"""
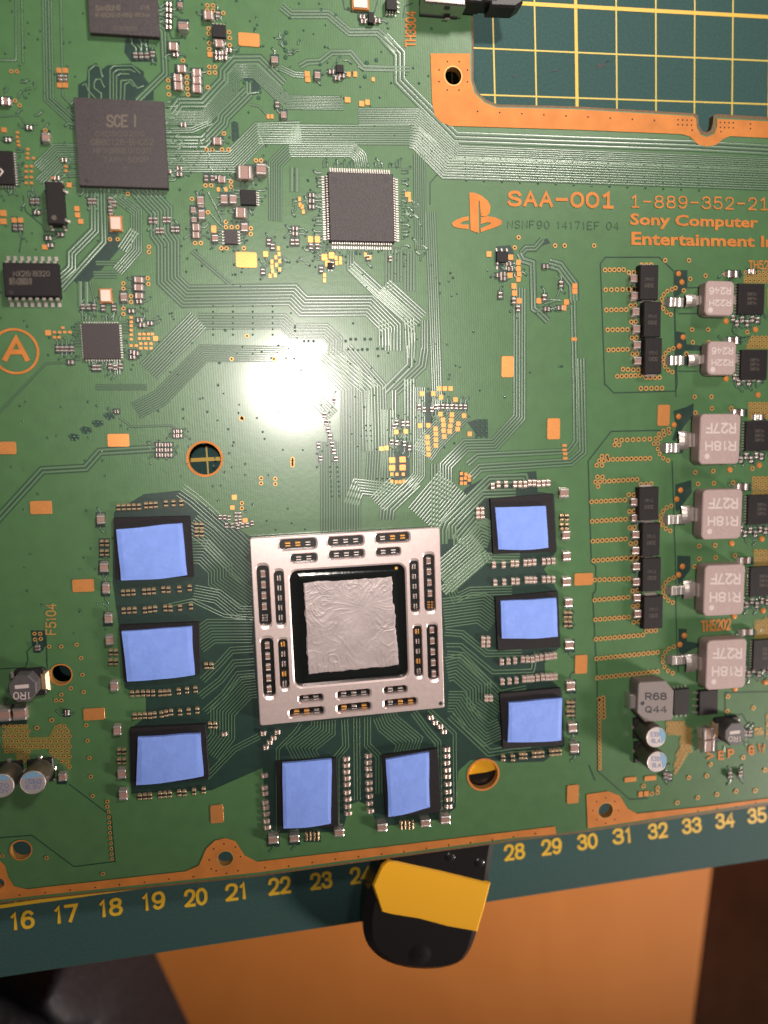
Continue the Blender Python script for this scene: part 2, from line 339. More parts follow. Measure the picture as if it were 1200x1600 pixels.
mb.add(vs, [(j * (nu + 1) + i, (j + 1) * (nu + 1) + i, (j + 1) * (nu + 1) + i + 1, j * (nu + 1) + i + 1) for j in range(nv) for i in range(nu)], 'cloth')
tag(mb.build('dark_cloth', smooth=True), 'blurred black cloth with soft folds beside the wooden board', 'cloth')
# ---------------------------------------------------------------- cutting mat
OX, OY = -23.5, -9.5                                                 # mat ruler (cm) -> scene
def mxy(a, b): return (a + OX, b + OY)
mat_o = empty('cutting_mat', (0, 0, ZM)); tag(mat_o, 'dark green cutting mat with yellow centimetre grid lying under the circuit board', 'cutting mat')
mb = MB(); mb.prism([mxy(2, -1.76), mxy(44, -1.76), mxy(44, 31), mxy(2, 31)], ZM - 0.3, ZM, 'mat', 0.03, True); mb.build('sheet', mat_o)
mt, mn = MB(), MB()
for i in range(3, 44):
    big = i % 5 == 0; m_ = mt if big else mn; wd_ = 0.075 if big else 0.036; x = i + OX
    m_.flat([(x - wd_ / 2, OY, ZM + .004), (x + wd_ / 2, OY, ZM + .004), (x + wd_ / 2, OY + 30, ZM + .004), (x - wd_ / 2, OY + 30, ZM + .004)], 'matline' if big else 'matlinethin')
for j in range(0, 31):
    big = j % 5 == 0; m_ = mt if big else mn; wd_ = 0.085 if big else 0.034; y = j + OY
    m_.flat([(OX + 3, y - wd_ / 2, ZM + .006), (OX + 43, y - wd_ / 2, ZM + .006), (OX + 43, y + wd_ / 2, ZM + .006), (OX + 3, y + wd_ / 2, ZM + .006)], 'matline' if big else 'matlinethin')
mt.build('thick_grid_line', mat_o, 'stuff'); mn.build('thin_grid_line', mat_o, 'stuff')
mb = MB()
for pts in ('931,103 940,100 952,94 943,101 948,102 930,109 935,104', '944,98 950,94 954,95 948,97', '800,120 808,118 806,121', '861,112 868,109 874,110 866,112'):
    mb.flat(PP(xys(pts), ZM + .008), 'ink')
mb.build('cut_mark', mat_o, 'stuff')
nums = {15: (-34, 1447), 16: (34, 1438), 17: (102, 1428), 18: (172, 1418), 19: (239, 1408), 20: (305, 1402), 21: (369, 1393), 22: (436, 1384), 23: (501, 1376), 24: (563, 1367), 25: (624, 1358), 26: (684, 1349), 27: (744, 1340), 28: (803, 1331), 29: (861, 1323), 30: (917, 1315), 31: (972, 1306), 32: (1027, 1298), 33: (1080, 1290), 34: (1132, 1282), 35: (1182, 1274), 36: (1232, 1266)}
for k_, (x, y) in nums.items():
    hw = 19.5 - (x / 1200) * 4.5; hh = 14.5 - (x / 1200) * 2.5; sl = -0.125 * hw
    text(str(k_), [(x - hw, y - hh - sl), (x + hw, y - hh + sl), (x + hw + 1.5, y + hh + sl), (x - hw + 1.5, y + hh - sl)], ZM + .006, 'matline', parent=mat_o, bold=0.012)
# ---------------------------------------------------------------- yellow and black tool under the board
tool = empty('cutter_knife', (2.2, -9.5, ZM)); tag(tool, 'yellow and black plastic tool handle sticking out under the board', 'tool')
zt = -0.22
body = spline(PP(xys('800,1215 776,1325 768,1378 755,1432 744,1478 727,1508 700,1520 662,1523 622,1517 592,1502 573,1478 569,1446 573,1414 586,1378 600,1336 636,1200 655,1150 720,1140 800,1160'), zt), 3)
mb = MB(); mb.prism([p[:2] for p in body], ZM + 0.01, zt, 'blackgloss', 0.2, True)
mb.build('grip', tool)
mb = MB(); z2 = zt + .03
mb.prism([p[:2] for p in PP(xys('596,1353 606,1344 617,1345 690,1361 767,1380 757,1420 746,1457 700,1449 655,1437 612,1430 596,1426 582,1384'), z2)], zt - .05, z2, 'yellow', 0.04)
mb.build('yellow_band', tool)
mb = MB()
mb.prism([p[:2] for p in PP(xys('690,1150 800,1170 785,1200 762,1207 735,1211 712,1212 690,1205'), z2)], zt - .05, z2, 'yellow', 0.02)
mb.build('yellow_inlay', tool)
mb = MB(); c = P(656, 1492, zt); mb.lathe(c, [(0.30, zt + .001), (0.27, zt + .004), (0.21, zt + .022), (0.11, zt + .04), (0.02, zt + .045)], 'blackgloss', 20); mb.build('grip_button', tool, smooth=True)
for bx, by in ((703, 1340), (749, 1349)):
    mb = MB(); c = P(bx, by, zt); mb.lathe(c, [(0.12, zt + .001), (0.10, zt + .012), (0.01, zt + .014)], 'blackgloss', 14); mb.build('grip_stud', tool, smooth=True)
# ---------------------------------------------------------------- circuit board: laminate, mask, holes
BOARD = empty('circuit_board', (0, 0, -0.16))
tag(BOARD, 'green printed circuit board crowded with chips, traces and bare copper edges', 'circuit board')
outl = xys('-70,-70 737,-70 740,60 740,125 746,143 760,156 778,163 900,166 1085,177') + xys('1091,180 1092,195 1097,204 1104,207 1111,203 1114,193 1115,180 1121,178') + xys('1270,187 1270,1247 1200,1258 918,1300 800,1315 400,1370 0,1412 -70,1419')
HOLES = [(320, 717, 25.5, 29), (755, 1210, 22.5, 25.5), (95.5, 1054, 16.5, 18.5), (33, 1328, 16, 18), (708, 119, 12.5, 0), (946, 1266, 11, 13), (352, 1341, 12, 14), (-2, 1380, 9, 12)]
hl = []
for x, y, r, r2 in HOLES: hl.append(circ(P(x, y, 0), r * scale_at(x, y)))
ol = [p[:2] for p in PP(outl)]
mb = MB(); holed(mb, ol, hl, -0.004, 'laminate'); wall(mb, ol, -0.16, -0.004, 'laminate')
for h in hl: wall(mb, h, -0.16, -0.004, 'gold')
n0 = len(mb.f); holed(mb, ol, hl, -0.16, 'laminate')
mb.build('laminate', BOARD)
mask = xys('-70,-70 735,-70 735,120 700,200 900,205 1090,226 1118,226 1270,218 1270,1243 1200,1254 918,1297 800,1312 400,1367 0,1409 -70,1415')
mask = xys('-70,-70 735,-70 737,60 737,126 744,146 758,159 777,166.5 900,169.5 1083,180 1088,184 1089,198 1095,209 1104,212 1114,208 1118,198 1118.5,183 1270,191.5 1270,1243 1200,1254 918,1297 800,1312 400,1367 0,1409 -70,1415')
mb = MB(); holed(mb, [p[:2] for p in PP(mask)], hl, 0.0, 'pour'); mb.build('solder_mask', BOARD)
mb = MB()
for (x, y, r, r2), h in zip(HOLES, hl):
    if r2: mb.ring(P(x, y), r * scale_at(x, y), r2 * scale_at(x, y), 0.0126, 'copper', 28)
mb.build('hole_rim', BOARD, 'stuff')
mb = MB()
for x, y, r in ((708, 119, 14.5), (946, 1266, 13), (352, 1341, 14)): mb.ring(P(x, y), (r - 1.7) * scale_at(x, y), r * scale_at(x, y), 0.0142, 'gold', 28)
mb.build('hole_lining', BOARD, 'stuff')
# bare copper bands along the edges
def band(pts, hole=()):
    mb = MB(); holed(mb, [p[:2] for p in PP(xys(pts))], [circ(P(x, y), r * scale_at(x, y)) for x, y, r in hole], 0.0125, 'copper'); return mb.build('copper_band', BOARD)
b1 = band('672.5,84 734,84 735,125 741,146 757,161 776,168.5 900,171.5 1083,182 1087,186 1088,200 1094,211 1104,214.5 1115,210 1119.5,199 1120,186 1270,193.5 1270,218 1200,216 1140,213 1130,217 1118,227 1103,229 1090,226 1078,214 1066,210 900,203 704,197 690,192 679,181 675,160', [(708, 119, 12.7)])
b2 = band('-70,1340 0,1344 8,1352 13,1370 22,1384 42,1389 290,1361 311,1352 322,1326 336,1313 352,1309 368,1314 382,1336 402,1346 600,1323 867,1291 869,1303 800,1309 400,1363 0,1405 -70,1411', [(-2, 1380, 9.1), (352, 1341, 12.1)])
b3 = band('916,1241 950,1236 968,1243 980,1263 995,1271 1100,1260 1270,1238 1270,1243 1200,1252 918,1294', [(946, 1266, 11.1)])
dots = MB()
def dot(x, y, r=1.4): dots.disc(P(x, y), r * scale_at(x, y), 0.0145, 'hole', 7)
for t in '31,1398 71,1394 110,1390 149,1386 187,1382 226,1378 264,1373 302,1369 330,1357 338,1360 354,1364 372,1360 327,1343 334,1326 350,1318 368,1323 376,1338 414,1355 451,1353 488,1347 524,1342 560,1338 596,1334 631,1330 666,1325 701,1320 735,1316 769,1312 802,1307 836,1302'.split(): dot(*[float(a) for a in t.split(',')])
for a in range(8): dot(708 + 24 * math.cos(a * .785 + .4), 119 + 24 * math.sin(a * .785 + .4), 1.3)
for a in range(8): dot(946 + 20 * math.cos(a * .785), 1266 + 20 * math.sin(a * .785), 1.2)
for i in range(9): dot(746 + 34.5 * i, 174.5 + 1.75 * i, 1.3)
for i in range(4):
    for j in range(2): dot(1059 + 7 * i, 187.5 + 7.5 * j + .3 * i, 1.2); dot(1125 + 6.7 * i, 191.5 + 7.8 * j + .3 * i, 1.2)
for t in '1081,204 1126,206 1172,194 1172,201 1090,1267 1120,1263 1150,1260 1180,1254'.split(): dot(*[float(a) for a in t.split(',')], 1.2)
dots.build('drilled_dot', BOARD, 'stuff')
# ---------------------------------------------------------------- traces
DK, TR, KZ = MB(), MB(), [0]
def dark(t, k='dark'):
    KZ[0] += 1; pts = xys(t); DK.flat([(p[0], p[1], 0.0006 + KZ[0] * 1.2e-5) for p in PP(pts)][::-1], k)
def T(t, n=1, pitch=4.0, wd=2.0, mg=1.0, dk=True, hz=0.0020):
    wd = max(wd, .56 * pitch) if n > 1 and dk else wd
    KZ[0] += 1; pts = xys(t); s = sum(scale_at(*p) for p in pts) / len(pts)
    pp = [Vector(p[:2]) for p in PP(pts)]; off = offsets(pp)
    if dk: DK.ribbon(pp, ((n - 1) * pitch + wd + 2 * mg) * s, 0.0032 + KZ[0] * 1.2e-5, 'lane')
    for i in range(n):
        d = (i - (n - 1) / 2) * pitch * s
        TR.ribbon([p + o * d for p, o in zip(pp, off)], wd * s, 0.0058 + KZ[0] * 1.2e-5, 'trace', hz)
def line(t, wd=1.6):
    KZ[0] += 1; pts = xys(t); s = scale_at(*pts[0]); DK.ribbon([Vector(p[:2]) for p in PP(pts)], wd * s, 0.0032 + KZ[0] * 1.2e-5, 'dark')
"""
[DIRECTION]
Search the lines for the string "scene" and copy every line that has it.

[OUTPUT OF THE EXERCISE]
Continue the Blender Python script for this scene: part 2, from line 339. More parts follow. Measure the picture as if it were 1200x1600 pixels.
OX, OY = -23.5, -9.5                                                 # mat ruler (cm) -> scene